Upon the docketing of a judgment as prescribed in Subsection B of this section it shall be deemed a judgment of the Broome County Court and may be enforced accordingly. This shall not prevent the City Court or a judge thereof from vacating, setting aside or modifying the judgment or staying execution thereon.
No execution other than an execution pursuant to § 684 of the Civil Practice Act[1] shall issue out of the Court after a transcript of the judgment has been issued.
[1]
Editor's Note: The Civil Practice was replaced by the Civil Practice Law and Rules. See now CPLR §§ 5209 and 5231.
Appeals in civil causes may be taken to the County Court of Broome County, in the manner provided in Article 55 of the Civil Practice Law and Rules from:
A. 
A judgment in an action;
B. 
A final order in a special proceeding;
C. 
An order granting or denying a new trial;
D. 
An order granting or denying a motion to open a default and to vacate a judgment or final order entered thereon;
E. 
An order granting or denying a motion to vacate a judgment or a final order upon the ground that the judgment was rendered or the final order was made without service of summons or process;
F. 
An order granting or denying a motion to discharge a defendant from arrest, or an order granting or denying a motion to vacate or modify a warrant of attachment or a requisition to replevy or a warrant of seizure;
G. 
An order denying a motion for summary judgment or for judgment on the pleadings;
H. 
Any other order, provided that leave to appeal be granted:
(1) 
By the judge who made the order, upon motion made within eight days after service of a copy of such order with notice of entry thereof; or
(2) 
In the event of the denial of such leave in the City Court, by the County Court of Broome County upon motion made within 10 days after such denial.
I. 
Upon the determination of an appeal to the County Court of Broome County, as provided in this section, or of a further appeal to the Appellate Division, as provided in Article 57 of the Civil Practice Law and Rules, a certified copy of the order of the appellate court with the original case or papers upon which appeal was heard shall be transmitted to the Clerk of the Court, and the judgment, if any, rendered or directed, pursuant to such order, shall be entered by such Clerk.

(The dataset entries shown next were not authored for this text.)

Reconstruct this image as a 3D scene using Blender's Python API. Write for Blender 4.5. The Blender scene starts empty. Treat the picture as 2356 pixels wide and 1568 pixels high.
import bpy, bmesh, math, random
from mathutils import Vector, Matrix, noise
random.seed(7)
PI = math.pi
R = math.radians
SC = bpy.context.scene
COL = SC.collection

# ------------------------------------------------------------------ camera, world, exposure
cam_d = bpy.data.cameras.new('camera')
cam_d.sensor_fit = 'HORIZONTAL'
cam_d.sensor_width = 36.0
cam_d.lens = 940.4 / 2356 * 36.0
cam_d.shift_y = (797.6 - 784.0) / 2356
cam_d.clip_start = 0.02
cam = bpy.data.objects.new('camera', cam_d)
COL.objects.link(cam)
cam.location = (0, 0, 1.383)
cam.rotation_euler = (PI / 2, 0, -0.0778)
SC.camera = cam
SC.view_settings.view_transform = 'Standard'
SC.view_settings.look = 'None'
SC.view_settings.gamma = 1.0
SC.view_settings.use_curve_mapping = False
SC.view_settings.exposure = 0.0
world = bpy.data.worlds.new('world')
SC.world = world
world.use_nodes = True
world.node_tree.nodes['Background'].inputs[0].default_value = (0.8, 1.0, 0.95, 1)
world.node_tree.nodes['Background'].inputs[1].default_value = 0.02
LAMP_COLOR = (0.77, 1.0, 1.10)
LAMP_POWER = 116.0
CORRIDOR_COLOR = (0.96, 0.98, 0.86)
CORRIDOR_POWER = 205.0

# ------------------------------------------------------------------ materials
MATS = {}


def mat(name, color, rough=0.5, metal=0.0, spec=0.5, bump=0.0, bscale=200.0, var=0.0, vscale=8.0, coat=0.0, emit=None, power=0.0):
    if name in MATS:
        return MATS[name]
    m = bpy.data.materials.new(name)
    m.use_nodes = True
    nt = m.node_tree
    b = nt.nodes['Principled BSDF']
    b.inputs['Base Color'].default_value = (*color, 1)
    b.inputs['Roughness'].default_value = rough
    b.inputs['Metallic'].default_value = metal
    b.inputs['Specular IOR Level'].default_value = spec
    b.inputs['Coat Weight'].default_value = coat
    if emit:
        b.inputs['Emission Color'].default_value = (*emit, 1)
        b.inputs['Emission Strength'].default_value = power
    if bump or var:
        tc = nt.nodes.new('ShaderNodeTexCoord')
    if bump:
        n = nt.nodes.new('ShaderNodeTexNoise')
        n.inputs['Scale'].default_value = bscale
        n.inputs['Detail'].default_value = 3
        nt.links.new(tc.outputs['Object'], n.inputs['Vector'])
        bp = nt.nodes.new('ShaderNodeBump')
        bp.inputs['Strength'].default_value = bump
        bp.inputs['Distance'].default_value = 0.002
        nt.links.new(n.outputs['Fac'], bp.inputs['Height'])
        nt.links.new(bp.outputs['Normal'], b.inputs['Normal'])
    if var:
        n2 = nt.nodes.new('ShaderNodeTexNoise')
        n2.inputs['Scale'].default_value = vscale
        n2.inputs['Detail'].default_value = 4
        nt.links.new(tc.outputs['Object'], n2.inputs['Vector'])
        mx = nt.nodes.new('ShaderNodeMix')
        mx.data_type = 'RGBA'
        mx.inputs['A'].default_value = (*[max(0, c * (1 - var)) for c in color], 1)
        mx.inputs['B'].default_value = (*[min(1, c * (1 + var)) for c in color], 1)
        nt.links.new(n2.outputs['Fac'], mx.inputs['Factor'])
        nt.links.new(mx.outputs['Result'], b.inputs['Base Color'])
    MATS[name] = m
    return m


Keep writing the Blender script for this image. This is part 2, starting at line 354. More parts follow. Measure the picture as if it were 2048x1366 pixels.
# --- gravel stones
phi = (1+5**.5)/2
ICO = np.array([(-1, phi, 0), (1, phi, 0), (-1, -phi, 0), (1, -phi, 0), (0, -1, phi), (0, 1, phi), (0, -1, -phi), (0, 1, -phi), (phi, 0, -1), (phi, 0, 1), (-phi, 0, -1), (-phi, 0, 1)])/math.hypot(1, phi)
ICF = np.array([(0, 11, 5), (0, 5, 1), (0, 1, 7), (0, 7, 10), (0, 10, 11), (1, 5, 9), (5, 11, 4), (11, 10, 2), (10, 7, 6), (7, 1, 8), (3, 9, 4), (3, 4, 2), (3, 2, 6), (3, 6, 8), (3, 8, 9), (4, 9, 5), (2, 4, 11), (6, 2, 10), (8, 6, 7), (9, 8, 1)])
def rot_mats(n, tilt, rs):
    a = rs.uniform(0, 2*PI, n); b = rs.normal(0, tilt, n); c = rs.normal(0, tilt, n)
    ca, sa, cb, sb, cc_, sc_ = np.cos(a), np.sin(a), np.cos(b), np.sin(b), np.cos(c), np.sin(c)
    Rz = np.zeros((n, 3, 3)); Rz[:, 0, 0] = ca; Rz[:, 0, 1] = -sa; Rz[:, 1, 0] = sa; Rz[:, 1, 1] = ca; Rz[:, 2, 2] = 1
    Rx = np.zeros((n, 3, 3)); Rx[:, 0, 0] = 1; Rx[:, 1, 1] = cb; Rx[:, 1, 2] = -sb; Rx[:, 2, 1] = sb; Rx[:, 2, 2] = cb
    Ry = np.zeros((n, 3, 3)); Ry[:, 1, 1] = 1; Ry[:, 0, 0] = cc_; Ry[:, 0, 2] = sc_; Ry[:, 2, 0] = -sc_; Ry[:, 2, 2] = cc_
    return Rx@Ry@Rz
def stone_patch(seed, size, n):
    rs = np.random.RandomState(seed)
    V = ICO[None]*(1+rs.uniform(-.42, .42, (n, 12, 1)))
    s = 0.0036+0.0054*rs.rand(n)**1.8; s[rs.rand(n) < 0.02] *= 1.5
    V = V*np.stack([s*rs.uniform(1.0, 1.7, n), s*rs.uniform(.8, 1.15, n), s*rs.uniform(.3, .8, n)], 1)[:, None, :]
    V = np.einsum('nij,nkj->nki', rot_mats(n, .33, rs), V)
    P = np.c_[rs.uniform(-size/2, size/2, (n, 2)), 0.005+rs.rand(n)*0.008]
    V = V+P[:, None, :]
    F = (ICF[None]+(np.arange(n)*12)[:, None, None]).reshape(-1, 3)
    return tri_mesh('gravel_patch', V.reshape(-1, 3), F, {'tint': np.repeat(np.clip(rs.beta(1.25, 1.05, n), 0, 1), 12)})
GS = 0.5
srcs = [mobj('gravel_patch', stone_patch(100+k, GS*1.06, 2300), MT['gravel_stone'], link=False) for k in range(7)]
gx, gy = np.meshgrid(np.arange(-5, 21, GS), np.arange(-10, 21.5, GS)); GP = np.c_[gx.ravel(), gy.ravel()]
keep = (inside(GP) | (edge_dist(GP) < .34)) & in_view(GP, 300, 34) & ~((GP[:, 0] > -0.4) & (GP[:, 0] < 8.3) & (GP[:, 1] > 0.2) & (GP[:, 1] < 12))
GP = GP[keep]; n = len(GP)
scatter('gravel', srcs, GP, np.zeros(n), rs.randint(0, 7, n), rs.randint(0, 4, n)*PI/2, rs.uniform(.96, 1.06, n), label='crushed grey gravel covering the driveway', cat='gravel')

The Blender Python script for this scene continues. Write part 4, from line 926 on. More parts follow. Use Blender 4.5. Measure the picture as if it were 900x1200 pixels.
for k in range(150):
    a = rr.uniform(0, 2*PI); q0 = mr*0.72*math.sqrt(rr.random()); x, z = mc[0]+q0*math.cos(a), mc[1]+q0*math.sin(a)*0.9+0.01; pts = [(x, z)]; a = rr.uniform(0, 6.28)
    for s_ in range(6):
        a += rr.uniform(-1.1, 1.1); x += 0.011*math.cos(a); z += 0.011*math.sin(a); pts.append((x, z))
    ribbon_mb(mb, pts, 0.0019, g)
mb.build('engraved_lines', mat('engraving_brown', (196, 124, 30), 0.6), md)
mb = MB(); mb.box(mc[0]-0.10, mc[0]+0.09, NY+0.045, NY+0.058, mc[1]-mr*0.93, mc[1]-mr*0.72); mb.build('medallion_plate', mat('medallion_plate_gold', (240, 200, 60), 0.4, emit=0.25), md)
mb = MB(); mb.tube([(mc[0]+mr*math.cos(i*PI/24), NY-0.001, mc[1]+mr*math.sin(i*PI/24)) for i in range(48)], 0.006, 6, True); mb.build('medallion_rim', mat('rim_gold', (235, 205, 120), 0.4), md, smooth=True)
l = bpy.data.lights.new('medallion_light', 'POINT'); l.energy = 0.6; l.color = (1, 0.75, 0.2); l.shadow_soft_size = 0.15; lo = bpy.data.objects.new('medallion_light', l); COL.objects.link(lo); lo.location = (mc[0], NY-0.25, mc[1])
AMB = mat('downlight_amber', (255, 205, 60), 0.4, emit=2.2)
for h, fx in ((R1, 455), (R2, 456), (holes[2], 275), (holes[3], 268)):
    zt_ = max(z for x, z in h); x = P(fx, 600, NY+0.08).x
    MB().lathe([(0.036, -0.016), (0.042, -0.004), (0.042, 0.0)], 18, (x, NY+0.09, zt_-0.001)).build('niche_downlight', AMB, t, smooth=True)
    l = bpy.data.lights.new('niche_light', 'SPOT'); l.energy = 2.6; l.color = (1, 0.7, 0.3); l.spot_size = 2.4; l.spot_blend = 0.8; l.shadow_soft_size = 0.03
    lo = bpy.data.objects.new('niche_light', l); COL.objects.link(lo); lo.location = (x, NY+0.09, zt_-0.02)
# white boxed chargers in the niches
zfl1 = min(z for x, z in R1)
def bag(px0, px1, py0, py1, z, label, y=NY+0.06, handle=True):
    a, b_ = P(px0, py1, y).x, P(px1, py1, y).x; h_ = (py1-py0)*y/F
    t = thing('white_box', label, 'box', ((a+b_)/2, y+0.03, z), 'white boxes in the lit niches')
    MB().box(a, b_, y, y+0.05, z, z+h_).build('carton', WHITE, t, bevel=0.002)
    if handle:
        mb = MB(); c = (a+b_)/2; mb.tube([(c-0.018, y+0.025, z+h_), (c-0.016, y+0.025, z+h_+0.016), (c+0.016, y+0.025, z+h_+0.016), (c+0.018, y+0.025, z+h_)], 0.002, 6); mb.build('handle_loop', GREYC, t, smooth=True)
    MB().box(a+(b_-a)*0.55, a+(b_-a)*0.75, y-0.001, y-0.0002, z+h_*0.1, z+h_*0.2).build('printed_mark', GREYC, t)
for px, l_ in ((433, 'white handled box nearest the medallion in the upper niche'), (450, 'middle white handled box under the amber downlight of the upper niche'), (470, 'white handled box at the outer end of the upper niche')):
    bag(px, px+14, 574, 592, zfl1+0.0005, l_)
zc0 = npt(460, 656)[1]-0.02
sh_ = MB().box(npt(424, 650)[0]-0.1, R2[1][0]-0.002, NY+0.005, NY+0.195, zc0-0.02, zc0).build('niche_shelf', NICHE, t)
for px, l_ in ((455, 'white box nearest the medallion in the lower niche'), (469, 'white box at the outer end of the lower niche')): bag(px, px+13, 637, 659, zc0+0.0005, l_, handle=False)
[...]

The Court may, by rule, establish a part for the determination of small claims, pursuant to the following provisions:
A. 
Small claims defined. The term "small claim," as used in this section, shall mean and include any claim or cause of action or counterclaim within the jurisdiction of this Court except summary proceedings for the recovery of real property, where the amount claimed by the plaintiff or claimant or defendant, or the value of the property affected or of the right claimed does not exceed $25, exclusive of interest and costs.
B. 
Small claims procedure, generally. The Court may, by rules, regulate the practice and procedure controlling the determination of small claims and prescribe and furnish the forms for instituting them. They shall constitute a simple, informal and inexpensive procedure for the prompt determination of such claims so as to do substantial justice between the parties in accordance with the rules and principles of substantive law. The provisions of the Civil Practice Law and Rules and this act shall apply to claims brought under this section, so far as the same can be made applicable and are not in conflict with the provisions of this section. In case of conflict, the provisions of this section shall control. Nothing contained in this section, however, shall be construed to render inapplicable statutory provisions relating to privileged communications and the provisions of § 4519 of the Civil Practice Law and Rules.
C. 
Commencement of action. Actions on small claims shall be commenced upon payment by the claimant of a filing fee as set from time to time, without the service of a summons, and, except by special order of the Court, without the service of any pleading other than a statement of his or her cause of action by the claimant or by an attorney in his or her behalf to the Clerk, who shall reduce the same to a concise written form and record it in a docket kept for such purpose. A notice of such claim and of the time set for the hearing thereof shall be sent to the person complained against by registered mail to his or her last known place of residence with return receipt requested. The cost of sending such notice shall be included in the filing fee hereinbefore specified.
D. 
Transfer. The Court shall have power to transfer any small claim or claims to any other part of the Court upon such terms as the rules may provide, and proceed to hear the same according to the usual practice and procedure applicable to other parts of the Court.
E. 
Trial by jury. A person commencing an action upon a small claim under this section shall be deemed to have waived a trial by jury, but if said action shall be removed to a regular part of the Court, the plaintiff shall have the same right to claim a trial by jury as if such action had originally been begun in such part. Any party to such action, other than the plaintiff, prior to the day upon which he or she is notified to appear or answer, may file in the Court where the action is pending a demand for a trial by jury and his or her affidavit that there are issues of fact in the action requiring such a trial, specifying the same, and stating that such trial is desired and intended in good faith. Such demand and affidavit shall be accompanied with the jury fee required by law and an undertaking in the sum of $50 in such form as may be approved by the rules, payable to the other party or parties, conditioned upon the payment of any costs which may be entered against him or her in the action or any appeal, within 30 days after the entry thereof; or, in lieu of said undertaking, the sum of $50 may be deposited with the Clerk of the Court and thereupon the Clerk shall forthwith transmit such original papers or duly attested copies thereof as may be provided by the rules of the part of the Court to which the action shall have been transferred and assigned and such part may require pleadings in such action as though it had been begun by the service of a summons and such action may be considered a preferred cause of action. In any small claim which may have been transferred to another part of the Court, the Court may award costs up to $25 to the plaintiff if he or she prevails.
F. 
Review. A person commencing an action upon a small claim under this section shall be deemed to have waived all right to appeal, except that either party may appeal on the sole ground that substantial justice has not been done between the parties according to the rules and principles of substantive law.
G. 
Res judicata. A judgment obtained under this section may be pleaded as res judicata only as to the amount involved in the particular action and shall not otherwise be deemed an adjudication of any fact at issue or found therein in any other action or Court.
H. 
To whom procedure unavailable. No corporation, partnership or association and no assignee of any small claim shall institute an action or proceeding under this section.
I. 
Procedure alternative. Procedure under this section shall not be exclusive but shall be alternative to the procedure in actions commenced in the Court by the service of a summons.